Collective action from the pensions industry, employers and the government has been urged to help ‘generation X’ ensure that they have an adequate income in retirement.

In a Pensions Policy Institute (PPI) report, Generation VeXed: solving the retirement puzzle, the organisation warned that generation X, or people born between 1966 and 1980, are likely to have difficulty in achieving an “adequate, flexible and sustainable” retirement income.

The organisation, who worked on the report with Phoenix Group, stated that the decline of DB schemes, a challenging economic climate and the increase in casual working has meant that generation X is likely to reach retirement with a less stable income than older generations.

It added that generation X often have higher expenditure needs, due to a decrease in house buying, greater likelihood to be in debt, and a greater likelihood to need to provide or receive care.

Furthermore, generation X have not fully benefitted from the introduction of auto-enrolment and have limited time to bridge the savings gap before retirement.

The PPI warned that interventions from policymakers, industry and employers are becoming “increasingly important” to ensure that age cohort will have a good quality of like in retirement.

Commenting on the report, PPI head of policy research, Daniela Silcock, said: “While Generation X, will be reaching state pension age over the next 12 to 28 years, there is still scope for government, industry and employers to take collective action to help mitigate risks.

“The government could consider whether benefits could be restructured to ensure that those renting in retirement don’t lose out on means-tested benefits, such as housing benefit, reducing both the incentive to save and disposable income in retirement.

“Industry could help mitigate the risk of reaching retirement with less income that increases with an inflationary index and pays out until death. Products which combine sustainability and flexibility (which appeals to consumers) such as a drawdown and annuity hybrid product, could reduce the sustainable retirement income gap.

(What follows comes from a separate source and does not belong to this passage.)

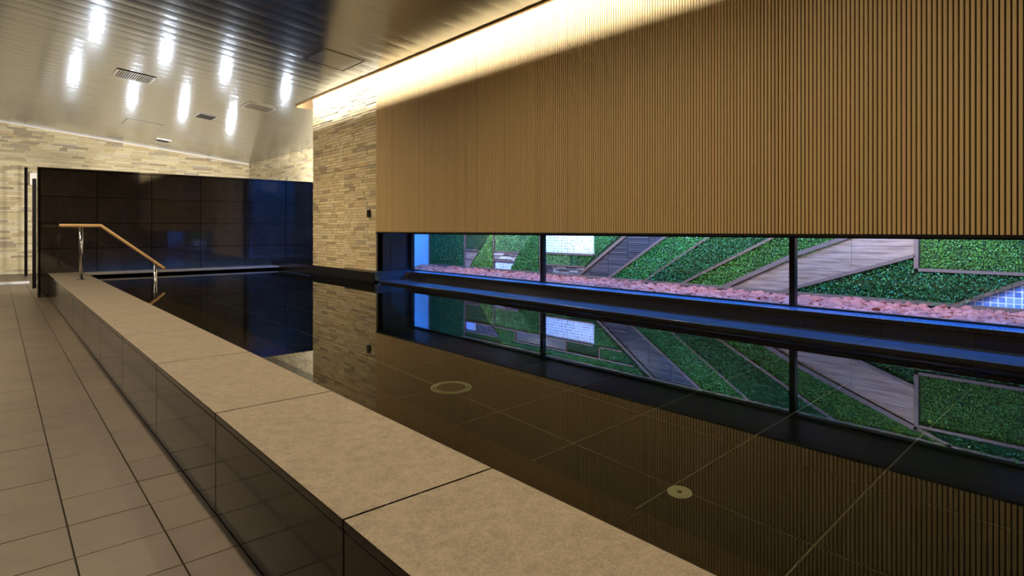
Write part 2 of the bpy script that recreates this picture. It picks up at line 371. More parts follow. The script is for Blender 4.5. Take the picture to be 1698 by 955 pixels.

“Employers could support those who need to provide care, or develop health problems, to continue working and contributing to their pensions by allowing flexible working, encouraging shared parental leave, and providing retraining opportunities for workers who need a more sedentary position as they age.”

The report added that collective action now may also benefit future generations in their retirement.

Phoenix Group chief executive officer, Clive Bannister, added: “We need to recognise that some of gen X will not feel in a position to take action and that there is no silver bullet for solving their retirement challenge.

"However, with the right support, encouragement, and engagement, we can all help to ensure they don’t just sleepwalk into a grey and grim retirement when there is more that could be done."